— Start —
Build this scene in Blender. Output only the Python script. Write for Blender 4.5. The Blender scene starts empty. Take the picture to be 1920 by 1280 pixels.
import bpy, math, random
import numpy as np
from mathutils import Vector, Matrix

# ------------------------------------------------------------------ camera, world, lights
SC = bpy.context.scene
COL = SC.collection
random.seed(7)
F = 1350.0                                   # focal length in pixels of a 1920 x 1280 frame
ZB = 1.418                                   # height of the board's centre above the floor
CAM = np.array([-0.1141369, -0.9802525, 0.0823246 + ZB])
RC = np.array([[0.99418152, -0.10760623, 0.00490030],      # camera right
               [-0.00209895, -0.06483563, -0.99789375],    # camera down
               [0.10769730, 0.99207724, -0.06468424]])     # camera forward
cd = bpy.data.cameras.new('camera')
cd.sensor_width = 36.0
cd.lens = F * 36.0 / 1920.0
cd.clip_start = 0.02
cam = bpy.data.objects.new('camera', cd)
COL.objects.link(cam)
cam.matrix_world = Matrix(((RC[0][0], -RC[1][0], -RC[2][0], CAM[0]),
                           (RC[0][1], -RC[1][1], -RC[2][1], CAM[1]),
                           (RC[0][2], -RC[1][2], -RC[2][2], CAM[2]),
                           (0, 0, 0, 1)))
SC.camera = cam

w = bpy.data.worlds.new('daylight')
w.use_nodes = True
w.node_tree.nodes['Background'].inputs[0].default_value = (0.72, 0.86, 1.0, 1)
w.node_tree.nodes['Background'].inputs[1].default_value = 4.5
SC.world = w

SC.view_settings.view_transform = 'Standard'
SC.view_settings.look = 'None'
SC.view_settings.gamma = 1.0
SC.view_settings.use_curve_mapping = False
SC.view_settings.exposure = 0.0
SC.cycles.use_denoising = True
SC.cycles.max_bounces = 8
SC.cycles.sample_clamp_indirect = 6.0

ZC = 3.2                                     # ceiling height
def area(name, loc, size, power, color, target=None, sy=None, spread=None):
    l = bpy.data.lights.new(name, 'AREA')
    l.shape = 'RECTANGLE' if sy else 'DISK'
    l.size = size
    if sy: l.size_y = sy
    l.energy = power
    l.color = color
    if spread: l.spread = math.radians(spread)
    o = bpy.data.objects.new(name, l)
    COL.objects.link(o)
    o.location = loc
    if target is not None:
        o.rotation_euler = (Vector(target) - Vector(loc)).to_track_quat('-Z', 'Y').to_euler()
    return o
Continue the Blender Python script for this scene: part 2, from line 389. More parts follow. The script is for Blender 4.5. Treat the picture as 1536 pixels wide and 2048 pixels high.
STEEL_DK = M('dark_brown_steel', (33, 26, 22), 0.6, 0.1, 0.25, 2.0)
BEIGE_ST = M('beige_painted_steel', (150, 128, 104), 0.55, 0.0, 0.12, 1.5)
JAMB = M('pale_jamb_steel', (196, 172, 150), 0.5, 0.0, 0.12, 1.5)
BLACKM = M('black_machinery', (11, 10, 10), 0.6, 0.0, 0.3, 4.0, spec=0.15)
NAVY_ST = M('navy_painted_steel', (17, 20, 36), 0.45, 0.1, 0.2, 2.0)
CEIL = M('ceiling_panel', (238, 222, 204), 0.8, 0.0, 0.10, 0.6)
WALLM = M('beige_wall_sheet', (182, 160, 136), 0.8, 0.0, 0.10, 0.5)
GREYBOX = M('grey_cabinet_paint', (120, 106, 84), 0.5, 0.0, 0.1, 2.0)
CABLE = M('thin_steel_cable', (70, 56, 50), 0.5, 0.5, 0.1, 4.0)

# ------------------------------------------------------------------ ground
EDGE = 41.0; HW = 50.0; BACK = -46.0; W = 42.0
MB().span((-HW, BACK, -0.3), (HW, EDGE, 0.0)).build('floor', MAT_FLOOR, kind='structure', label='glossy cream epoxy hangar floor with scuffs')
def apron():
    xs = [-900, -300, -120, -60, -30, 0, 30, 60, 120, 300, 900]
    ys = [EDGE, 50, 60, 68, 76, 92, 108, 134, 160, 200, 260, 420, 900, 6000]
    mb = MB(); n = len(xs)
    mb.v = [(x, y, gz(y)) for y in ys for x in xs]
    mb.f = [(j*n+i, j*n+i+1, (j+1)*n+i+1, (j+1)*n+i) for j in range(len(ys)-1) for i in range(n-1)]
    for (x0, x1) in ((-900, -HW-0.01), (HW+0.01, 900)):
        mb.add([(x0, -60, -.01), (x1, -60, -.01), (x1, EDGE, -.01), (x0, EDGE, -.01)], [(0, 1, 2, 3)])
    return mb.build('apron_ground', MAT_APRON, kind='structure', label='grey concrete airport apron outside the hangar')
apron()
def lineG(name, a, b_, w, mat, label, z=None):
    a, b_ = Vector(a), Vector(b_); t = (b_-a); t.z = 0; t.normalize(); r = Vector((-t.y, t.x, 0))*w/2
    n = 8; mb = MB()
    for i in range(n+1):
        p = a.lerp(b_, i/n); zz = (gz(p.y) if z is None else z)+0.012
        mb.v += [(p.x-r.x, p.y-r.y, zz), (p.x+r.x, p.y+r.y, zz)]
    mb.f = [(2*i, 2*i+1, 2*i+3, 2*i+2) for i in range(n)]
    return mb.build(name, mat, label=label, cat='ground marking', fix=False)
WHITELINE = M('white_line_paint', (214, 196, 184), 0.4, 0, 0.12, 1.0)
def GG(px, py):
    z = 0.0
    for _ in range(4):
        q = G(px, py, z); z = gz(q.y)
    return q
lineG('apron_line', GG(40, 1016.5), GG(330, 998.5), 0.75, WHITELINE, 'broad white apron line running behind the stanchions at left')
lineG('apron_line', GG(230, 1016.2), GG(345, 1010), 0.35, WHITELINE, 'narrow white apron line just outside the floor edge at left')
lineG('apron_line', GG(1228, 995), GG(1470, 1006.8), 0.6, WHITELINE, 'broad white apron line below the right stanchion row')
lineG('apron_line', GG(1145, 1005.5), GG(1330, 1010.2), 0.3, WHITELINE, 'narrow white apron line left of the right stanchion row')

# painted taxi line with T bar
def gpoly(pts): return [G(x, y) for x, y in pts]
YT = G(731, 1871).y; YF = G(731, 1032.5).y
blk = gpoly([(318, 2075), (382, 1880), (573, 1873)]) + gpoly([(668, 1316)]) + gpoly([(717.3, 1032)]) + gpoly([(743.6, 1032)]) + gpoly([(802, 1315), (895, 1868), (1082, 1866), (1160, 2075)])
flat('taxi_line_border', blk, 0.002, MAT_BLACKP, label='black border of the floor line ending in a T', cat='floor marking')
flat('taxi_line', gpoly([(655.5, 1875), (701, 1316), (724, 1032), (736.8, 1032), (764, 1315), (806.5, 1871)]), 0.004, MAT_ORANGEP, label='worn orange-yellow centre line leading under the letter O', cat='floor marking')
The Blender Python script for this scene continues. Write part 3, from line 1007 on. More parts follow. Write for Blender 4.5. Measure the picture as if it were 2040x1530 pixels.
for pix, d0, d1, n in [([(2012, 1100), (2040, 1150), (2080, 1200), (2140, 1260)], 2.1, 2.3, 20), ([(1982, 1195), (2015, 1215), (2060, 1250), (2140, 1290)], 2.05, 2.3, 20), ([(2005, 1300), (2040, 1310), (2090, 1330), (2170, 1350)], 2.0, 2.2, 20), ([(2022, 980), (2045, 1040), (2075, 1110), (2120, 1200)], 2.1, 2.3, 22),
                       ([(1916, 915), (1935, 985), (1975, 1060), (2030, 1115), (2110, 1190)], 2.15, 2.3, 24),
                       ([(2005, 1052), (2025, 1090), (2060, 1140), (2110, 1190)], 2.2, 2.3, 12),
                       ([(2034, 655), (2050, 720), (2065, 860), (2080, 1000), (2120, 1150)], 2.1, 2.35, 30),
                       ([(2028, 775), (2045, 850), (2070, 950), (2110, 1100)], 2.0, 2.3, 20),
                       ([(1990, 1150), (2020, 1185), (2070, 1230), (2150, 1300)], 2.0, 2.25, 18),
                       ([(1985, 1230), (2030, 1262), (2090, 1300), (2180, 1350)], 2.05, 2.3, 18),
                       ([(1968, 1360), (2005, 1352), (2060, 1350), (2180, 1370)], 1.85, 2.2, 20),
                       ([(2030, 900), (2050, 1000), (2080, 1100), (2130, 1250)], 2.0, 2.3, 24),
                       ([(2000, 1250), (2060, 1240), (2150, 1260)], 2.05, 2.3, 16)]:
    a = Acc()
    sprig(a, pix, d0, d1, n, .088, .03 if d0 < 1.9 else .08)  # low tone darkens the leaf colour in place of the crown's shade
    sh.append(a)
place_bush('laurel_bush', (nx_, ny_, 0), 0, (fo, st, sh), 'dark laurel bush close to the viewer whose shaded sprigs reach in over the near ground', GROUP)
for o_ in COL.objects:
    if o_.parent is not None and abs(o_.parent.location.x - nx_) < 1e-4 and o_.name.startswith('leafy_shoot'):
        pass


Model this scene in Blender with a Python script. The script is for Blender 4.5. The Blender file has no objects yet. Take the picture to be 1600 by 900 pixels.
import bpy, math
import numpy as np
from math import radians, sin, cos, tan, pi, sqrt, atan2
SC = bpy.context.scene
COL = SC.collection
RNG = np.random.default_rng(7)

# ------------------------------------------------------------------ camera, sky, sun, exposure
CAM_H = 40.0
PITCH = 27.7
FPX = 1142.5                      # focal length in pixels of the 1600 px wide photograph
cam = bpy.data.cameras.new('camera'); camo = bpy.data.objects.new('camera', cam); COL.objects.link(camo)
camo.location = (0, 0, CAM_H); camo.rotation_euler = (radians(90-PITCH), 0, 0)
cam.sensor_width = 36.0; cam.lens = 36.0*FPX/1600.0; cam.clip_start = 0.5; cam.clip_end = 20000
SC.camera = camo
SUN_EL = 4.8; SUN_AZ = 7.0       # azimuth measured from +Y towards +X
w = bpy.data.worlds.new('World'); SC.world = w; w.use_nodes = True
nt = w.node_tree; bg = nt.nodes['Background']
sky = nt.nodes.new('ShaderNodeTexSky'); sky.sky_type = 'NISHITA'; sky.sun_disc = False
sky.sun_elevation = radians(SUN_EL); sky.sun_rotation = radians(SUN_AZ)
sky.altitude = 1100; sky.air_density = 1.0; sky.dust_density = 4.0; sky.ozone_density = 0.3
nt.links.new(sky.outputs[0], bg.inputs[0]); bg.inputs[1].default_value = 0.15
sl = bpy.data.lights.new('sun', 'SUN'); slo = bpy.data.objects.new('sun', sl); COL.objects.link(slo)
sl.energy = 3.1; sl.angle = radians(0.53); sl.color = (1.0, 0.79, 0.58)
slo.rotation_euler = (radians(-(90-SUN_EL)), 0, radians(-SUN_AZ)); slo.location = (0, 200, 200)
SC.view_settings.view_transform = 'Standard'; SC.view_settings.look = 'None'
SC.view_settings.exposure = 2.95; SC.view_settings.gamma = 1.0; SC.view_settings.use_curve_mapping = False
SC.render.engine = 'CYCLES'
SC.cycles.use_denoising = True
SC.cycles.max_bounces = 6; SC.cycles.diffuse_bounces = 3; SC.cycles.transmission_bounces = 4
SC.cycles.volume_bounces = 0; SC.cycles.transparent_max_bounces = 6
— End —
Repeat exactly the lines running from the one with "Model this scene" through the one with "RNG = np.random.default_rng(7)", both included.

## Result of this task
Model this scene in Blender with a Python script. The script is for Blender 4.5. The Blender file has no objects yet. Take the picture to be 1600 by 900 pixels.
import bpy, math
import numpy as np
from math import radians, sin, cos, tan, pi, sqrt, atan2
SC = bpy.context.scene
COL = SC.collection
RNG = np.random.default_rng(7)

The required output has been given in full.